NHK World's Ayuko Okano joined anchors Aki Shibuya and Sho Beppu in the studio.

Shibuya: It was Steve's first time in Osaka. He was enthusiastic about his visit, wasn't he?

Okano: Yes. After returning to the US, he wasted no time uploading his findings on the Internet. In an article, he discusses a Japanese snack called "Takoyaki." I was born and raised near Osaka, and for me, the key to Takoyaki's deliciousness is the sauce. But what surprised me is that Steve wrote that he liked the taste of the "dashi" soup stock used in the dough of Takoyaki. It was interesting to discover that people notice different flavors in food. This could be the key to attracting more foreign tourists.

Beppu: How do Osaka officials, how are they trying to attract more foreigners, particularly Westerners?

Okano: Officials say Western tourists stay for longer periods than those from Asia. They hope the abundant varieties of food in Osaka will keep long-term visitors coming back. Also in Osaka, people are generally more outgoing and frank than those in Tokyo or Kyoto. Officials believe this point will be attractive to Western tourists seeking interaction with locals. Here's what an Osaka tourism official had to say.

"Japanese cuisine has its roots here in Osaka.
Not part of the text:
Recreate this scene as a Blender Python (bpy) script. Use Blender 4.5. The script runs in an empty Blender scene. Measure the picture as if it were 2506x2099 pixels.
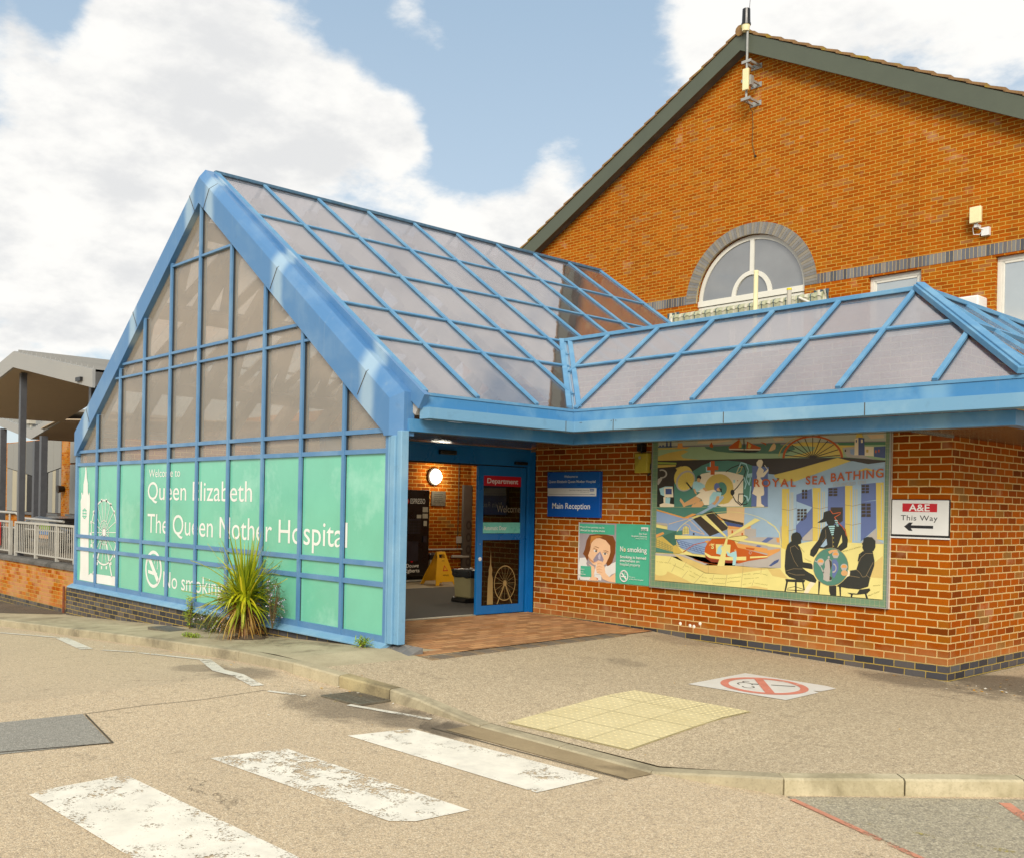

We hope to actively promote what foreigners find fun, delicious and interesting by inviting bloggers or the media to visit."
Hiroshi Mizohata, Osaka Convention & Tourism Bureau chief

Osaka has been described as a city of "Ku-ida-ore." It's a phrase meaning to eat yourself to ruin. Officials at the bureau hope to promote this culture to overseas tourists, especially those from the West.